[Rows from a 3D scene dataset]
★ ★ ★ ★ ★ ★ ★

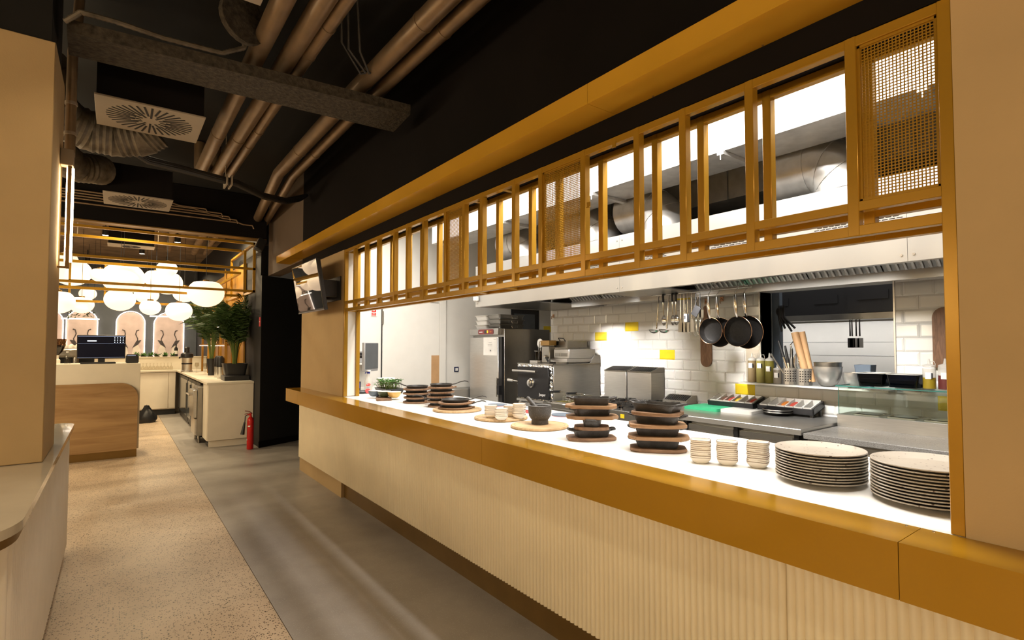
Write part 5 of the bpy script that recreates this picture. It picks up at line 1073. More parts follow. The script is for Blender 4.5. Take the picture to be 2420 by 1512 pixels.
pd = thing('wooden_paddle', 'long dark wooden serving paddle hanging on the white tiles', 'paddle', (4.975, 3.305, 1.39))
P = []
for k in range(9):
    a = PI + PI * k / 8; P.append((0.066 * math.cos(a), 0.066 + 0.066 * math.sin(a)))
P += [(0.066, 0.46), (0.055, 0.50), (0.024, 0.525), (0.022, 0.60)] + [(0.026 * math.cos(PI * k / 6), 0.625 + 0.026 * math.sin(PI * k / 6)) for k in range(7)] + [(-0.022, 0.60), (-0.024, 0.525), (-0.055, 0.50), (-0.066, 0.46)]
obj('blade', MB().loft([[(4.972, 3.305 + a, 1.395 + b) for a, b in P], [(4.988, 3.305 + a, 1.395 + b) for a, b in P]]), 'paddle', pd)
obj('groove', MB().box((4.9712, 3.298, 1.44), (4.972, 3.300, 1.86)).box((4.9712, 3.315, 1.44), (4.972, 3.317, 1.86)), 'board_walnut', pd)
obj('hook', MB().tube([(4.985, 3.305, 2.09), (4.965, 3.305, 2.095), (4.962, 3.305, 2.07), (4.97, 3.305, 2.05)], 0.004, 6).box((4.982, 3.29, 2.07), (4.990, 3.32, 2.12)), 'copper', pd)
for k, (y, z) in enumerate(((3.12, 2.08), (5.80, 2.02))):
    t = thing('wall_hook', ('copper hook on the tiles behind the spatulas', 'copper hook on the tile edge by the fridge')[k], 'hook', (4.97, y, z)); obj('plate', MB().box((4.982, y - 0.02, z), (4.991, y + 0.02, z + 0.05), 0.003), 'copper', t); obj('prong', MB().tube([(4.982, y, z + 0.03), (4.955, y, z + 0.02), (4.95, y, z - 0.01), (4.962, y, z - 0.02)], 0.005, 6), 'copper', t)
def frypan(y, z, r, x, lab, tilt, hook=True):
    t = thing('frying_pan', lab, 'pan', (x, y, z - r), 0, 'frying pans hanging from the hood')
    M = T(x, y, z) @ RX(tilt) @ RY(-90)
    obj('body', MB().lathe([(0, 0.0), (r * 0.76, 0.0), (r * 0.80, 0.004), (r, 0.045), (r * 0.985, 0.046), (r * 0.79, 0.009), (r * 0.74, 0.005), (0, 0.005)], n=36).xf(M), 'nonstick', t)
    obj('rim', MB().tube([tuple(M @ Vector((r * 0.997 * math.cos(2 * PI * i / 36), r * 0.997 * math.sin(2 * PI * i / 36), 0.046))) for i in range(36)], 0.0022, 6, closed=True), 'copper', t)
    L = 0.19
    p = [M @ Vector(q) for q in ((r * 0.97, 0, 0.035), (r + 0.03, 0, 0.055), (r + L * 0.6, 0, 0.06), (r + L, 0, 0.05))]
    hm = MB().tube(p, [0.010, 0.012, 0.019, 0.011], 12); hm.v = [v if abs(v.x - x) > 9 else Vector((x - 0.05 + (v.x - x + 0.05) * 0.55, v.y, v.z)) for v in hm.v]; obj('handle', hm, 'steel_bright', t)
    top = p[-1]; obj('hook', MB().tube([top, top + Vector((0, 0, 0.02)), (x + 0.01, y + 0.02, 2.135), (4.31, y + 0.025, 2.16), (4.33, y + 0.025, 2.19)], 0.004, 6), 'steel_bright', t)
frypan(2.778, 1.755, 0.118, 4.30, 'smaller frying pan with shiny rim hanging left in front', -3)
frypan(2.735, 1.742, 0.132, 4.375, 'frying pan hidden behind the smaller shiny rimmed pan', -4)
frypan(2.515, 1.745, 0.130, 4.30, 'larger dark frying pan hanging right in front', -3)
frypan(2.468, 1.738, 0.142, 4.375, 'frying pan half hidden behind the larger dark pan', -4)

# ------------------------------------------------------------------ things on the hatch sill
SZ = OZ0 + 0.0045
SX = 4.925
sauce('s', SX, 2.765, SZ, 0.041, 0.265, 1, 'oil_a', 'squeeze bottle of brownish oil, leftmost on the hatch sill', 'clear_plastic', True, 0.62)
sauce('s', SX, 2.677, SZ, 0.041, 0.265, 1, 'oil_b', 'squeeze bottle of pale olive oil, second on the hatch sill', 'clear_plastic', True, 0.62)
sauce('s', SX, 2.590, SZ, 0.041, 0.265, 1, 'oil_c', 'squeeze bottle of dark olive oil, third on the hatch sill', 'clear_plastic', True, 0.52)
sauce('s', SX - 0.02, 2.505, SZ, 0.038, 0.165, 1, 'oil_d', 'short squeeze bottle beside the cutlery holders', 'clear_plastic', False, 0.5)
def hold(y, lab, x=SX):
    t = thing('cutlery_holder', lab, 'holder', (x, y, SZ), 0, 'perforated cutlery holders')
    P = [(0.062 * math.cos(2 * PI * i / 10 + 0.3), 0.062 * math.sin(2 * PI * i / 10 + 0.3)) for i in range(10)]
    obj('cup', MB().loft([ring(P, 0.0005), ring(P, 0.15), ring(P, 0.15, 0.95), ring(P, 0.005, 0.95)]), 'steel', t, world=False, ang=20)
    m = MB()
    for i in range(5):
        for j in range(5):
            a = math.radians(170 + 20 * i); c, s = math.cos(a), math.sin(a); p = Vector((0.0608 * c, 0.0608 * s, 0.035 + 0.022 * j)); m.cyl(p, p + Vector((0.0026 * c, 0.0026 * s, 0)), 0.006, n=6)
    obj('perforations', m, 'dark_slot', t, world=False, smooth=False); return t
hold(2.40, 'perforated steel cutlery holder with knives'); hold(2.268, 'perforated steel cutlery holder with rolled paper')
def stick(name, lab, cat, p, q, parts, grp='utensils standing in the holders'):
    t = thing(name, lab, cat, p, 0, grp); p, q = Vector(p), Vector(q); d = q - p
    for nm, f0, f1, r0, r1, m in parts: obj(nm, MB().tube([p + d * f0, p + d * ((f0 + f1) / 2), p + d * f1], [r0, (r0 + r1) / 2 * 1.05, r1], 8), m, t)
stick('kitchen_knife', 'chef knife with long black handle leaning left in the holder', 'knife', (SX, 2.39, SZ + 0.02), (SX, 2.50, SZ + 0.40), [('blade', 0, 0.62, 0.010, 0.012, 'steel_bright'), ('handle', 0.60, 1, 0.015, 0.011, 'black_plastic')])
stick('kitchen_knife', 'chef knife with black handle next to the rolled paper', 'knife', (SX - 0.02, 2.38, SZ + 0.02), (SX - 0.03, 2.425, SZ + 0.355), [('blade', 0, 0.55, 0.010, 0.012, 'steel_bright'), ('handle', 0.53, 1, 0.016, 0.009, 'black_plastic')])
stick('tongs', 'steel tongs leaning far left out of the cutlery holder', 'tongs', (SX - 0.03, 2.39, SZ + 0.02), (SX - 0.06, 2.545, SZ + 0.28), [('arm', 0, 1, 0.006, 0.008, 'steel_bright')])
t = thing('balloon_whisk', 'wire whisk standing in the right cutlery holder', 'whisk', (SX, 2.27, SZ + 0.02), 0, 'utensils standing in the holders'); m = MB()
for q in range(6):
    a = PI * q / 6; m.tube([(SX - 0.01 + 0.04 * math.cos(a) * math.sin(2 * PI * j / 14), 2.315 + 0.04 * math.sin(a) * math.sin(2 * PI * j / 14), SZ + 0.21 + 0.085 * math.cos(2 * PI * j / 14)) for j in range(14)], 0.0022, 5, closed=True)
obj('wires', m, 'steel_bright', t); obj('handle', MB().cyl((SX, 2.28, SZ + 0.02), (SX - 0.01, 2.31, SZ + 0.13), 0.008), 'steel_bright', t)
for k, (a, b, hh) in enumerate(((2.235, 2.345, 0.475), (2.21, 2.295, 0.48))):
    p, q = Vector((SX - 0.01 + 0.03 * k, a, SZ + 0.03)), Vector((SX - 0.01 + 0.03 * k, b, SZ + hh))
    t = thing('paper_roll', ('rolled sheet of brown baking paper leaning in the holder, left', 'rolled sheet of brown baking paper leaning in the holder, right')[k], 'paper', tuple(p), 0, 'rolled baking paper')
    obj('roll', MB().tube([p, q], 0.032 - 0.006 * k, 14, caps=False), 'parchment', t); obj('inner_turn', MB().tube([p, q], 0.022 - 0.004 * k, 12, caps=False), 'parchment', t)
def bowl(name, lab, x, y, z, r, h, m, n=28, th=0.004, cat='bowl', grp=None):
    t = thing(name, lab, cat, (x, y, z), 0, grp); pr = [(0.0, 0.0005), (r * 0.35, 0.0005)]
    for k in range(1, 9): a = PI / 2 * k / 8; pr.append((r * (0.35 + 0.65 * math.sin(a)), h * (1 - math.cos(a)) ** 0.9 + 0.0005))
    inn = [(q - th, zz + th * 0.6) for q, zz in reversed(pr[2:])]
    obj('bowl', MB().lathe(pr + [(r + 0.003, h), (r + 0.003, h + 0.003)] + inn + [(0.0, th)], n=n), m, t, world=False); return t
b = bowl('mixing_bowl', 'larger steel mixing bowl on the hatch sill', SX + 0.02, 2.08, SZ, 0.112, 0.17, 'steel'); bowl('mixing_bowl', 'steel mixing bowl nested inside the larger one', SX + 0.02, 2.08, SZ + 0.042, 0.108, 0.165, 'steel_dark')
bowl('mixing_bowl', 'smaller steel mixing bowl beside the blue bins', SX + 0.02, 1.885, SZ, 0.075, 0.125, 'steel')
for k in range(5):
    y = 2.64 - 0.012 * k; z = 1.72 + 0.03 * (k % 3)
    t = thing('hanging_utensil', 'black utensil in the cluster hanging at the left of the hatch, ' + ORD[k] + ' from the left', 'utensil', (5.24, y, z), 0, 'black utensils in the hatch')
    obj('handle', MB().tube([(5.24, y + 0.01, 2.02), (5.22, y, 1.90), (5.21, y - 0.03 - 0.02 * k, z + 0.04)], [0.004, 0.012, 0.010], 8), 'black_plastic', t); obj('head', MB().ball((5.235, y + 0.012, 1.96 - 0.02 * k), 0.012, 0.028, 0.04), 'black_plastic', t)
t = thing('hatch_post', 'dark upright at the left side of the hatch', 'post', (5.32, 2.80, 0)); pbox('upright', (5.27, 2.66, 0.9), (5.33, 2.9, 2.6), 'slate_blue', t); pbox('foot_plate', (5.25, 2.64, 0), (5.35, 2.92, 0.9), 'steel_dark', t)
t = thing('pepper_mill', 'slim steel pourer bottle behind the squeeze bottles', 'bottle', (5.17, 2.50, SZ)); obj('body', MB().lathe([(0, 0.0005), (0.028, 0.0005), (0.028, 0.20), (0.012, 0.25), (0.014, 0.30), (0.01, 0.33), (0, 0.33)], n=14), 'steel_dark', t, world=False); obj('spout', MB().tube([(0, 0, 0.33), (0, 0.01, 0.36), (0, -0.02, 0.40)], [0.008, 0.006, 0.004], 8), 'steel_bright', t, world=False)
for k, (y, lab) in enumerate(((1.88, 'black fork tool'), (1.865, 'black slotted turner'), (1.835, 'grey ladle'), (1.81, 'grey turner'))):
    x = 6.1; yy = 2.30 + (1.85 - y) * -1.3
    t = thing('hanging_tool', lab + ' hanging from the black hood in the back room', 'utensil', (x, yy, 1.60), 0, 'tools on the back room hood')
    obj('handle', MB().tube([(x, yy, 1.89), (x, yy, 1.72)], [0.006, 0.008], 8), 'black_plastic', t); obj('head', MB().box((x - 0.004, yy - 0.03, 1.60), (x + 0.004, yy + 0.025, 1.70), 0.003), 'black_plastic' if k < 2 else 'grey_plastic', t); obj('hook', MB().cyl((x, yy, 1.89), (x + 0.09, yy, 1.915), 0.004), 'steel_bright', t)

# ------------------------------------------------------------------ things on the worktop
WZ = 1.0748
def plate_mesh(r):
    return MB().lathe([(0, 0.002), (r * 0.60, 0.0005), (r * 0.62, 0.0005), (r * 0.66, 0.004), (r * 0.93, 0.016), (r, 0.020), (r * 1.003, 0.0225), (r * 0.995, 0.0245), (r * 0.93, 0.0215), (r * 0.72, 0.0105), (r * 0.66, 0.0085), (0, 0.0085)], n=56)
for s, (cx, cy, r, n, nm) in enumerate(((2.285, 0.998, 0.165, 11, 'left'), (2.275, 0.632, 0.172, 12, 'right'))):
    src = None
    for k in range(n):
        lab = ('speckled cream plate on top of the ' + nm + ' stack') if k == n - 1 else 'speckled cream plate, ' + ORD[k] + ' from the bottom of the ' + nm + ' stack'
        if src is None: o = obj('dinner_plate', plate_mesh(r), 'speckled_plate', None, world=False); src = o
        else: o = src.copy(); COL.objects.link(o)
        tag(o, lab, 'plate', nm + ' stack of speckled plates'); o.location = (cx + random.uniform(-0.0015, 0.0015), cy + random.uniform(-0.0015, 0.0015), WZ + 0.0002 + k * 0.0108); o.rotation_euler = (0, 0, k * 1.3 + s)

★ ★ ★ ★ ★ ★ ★

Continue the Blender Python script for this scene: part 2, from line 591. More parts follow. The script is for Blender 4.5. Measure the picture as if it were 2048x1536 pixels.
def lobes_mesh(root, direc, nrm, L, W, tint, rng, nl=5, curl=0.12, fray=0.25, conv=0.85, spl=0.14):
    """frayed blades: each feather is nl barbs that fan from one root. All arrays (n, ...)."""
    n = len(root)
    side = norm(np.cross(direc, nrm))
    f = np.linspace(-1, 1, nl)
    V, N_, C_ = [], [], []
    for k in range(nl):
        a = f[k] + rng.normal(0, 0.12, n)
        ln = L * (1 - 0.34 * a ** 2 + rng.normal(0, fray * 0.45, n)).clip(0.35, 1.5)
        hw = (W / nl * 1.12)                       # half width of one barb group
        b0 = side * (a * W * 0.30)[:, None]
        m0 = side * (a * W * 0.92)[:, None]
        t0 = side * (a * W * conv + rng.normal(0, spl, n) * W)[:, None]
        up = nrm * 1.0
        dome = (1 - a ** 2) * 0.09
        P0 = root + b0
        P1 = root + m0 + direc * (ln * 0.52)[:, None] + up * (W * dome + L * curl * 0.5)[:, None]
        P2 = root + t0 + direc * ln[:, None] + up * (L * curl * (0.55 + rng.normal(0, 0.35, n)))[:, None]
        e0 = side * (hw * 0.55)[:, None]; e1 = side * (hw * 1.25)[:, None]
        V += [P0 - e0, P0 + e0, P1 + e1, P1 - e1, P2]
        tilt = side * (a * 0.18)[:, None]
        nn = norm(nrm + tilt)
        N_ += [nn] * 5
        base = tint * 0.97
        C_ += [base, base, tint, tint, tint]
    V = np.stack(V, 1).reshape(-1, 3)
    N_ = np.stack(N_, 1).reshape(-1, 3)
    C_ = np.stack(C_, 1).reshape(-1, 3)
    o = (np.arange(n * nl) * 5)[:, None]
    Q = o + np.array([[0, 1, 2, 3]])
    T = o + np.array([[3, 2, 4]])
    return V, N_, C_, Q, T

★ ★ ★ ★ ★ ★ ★

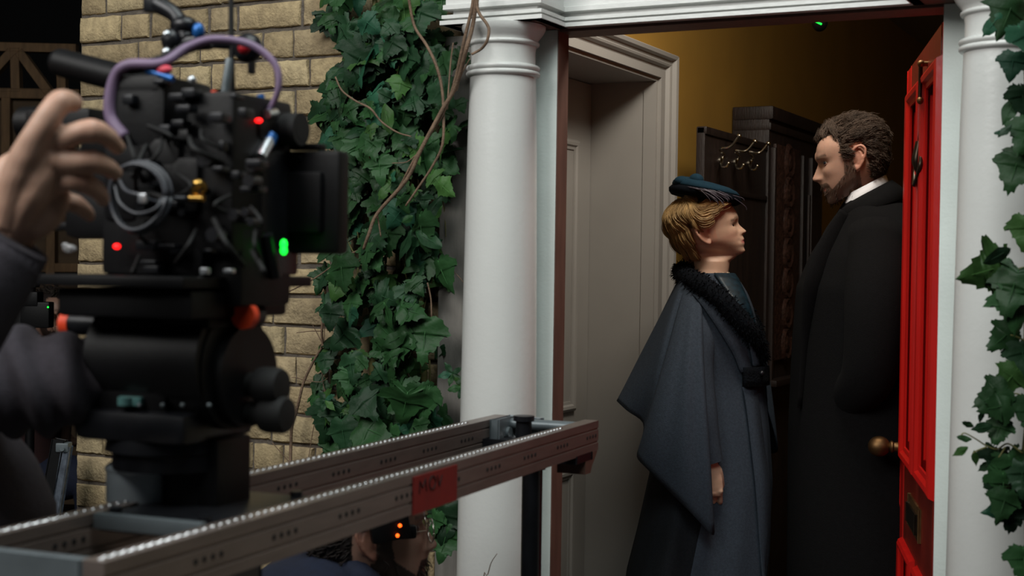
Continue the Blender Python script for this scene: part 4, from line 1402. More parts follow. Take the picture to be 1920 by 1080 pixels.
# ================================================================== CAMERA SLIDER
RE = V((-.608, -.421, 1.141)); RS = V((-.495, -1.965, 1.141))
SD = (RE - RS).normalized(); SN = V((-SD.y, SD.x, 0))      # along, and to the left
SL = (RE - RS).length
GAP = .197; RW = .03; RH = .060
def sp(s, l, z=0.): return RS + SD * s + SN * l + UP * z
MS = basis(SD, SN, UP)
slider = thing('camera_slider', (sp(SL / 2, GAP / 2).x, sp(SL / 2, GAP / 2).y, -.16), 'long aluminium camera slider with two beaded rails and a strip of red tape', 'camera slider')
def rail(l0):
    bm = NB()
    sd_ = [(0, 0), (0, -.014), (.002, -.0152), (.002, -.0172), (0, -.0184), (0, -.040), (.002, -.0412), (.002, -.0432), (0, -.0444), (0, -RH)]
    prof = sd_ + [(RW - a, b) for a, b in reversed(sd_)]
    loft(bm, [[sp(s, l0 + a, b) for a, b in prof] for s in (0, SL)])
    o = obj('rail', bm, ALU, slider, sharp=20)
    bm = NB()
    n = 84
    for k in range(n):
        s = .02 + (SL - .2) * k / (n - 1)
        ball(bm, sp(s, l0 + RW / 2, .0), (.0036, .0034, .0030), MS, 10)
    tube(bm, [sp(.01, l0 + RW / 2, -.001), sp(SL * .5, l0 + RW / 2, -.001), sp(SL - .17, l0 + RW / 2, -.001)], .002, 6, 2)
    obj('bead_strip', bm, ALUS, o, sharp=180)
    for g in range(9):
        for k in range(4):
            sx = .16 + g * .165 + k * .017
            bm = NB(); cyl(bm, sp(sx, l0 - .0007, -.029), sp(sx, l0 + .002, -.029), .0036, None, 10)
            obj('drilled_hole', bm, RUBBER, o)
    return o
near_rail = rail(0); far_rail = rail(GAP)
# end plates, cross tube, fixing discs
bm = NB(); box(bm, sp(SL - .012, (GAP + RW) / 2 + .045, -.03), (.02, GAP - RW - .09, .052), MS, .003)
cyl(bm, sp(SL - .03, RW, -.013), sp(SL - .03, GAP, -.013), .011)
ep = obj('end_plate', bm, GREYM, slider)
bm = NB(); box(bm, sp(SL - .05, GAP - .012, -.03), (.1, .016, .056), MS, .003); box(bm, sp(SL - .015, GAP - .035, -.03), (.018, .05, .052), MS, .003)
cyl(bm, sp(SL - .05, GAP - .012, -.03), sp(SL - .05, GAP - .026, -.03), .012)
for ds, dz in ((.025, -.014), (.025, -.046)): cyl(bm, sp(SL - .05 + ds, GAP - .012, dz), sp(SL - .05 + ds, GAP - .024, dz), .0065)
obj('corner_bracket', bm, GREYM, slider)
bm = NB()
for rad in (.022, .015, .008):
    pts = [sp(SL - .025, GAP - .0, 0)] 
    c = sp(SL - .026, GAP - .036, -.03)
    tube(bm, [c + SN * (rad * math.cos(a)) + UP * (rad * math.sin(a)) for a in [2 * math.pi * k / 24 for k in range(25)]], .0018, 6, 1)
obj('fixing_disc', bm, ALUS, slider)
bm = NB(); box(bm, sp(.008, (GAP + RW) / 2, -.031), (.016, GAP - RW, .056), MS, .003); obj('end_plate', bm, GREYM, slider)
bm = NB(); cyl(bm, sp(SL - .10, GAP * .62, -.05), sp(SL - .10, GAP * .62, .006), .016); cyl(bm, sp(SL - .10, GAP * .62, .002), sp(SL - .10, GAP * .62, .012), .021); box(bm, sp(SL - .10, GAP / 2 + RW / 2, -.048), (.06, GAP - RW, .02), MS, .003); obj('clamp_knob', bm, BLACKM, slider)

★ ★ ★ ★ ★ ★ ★

▶ Your goal: In the material above, show every line where the word "that" turns up.

▶ Result below:
Write part 5 of the bpy script that recreates this picture. It picks up at line 1073. More parts follow. The script is for Blender 4.5. Take the picture to be 2420 by 1512 pixels.
    """frayed blades: each feather is nl barbs that fan from one root. All arrays (n, ...)."""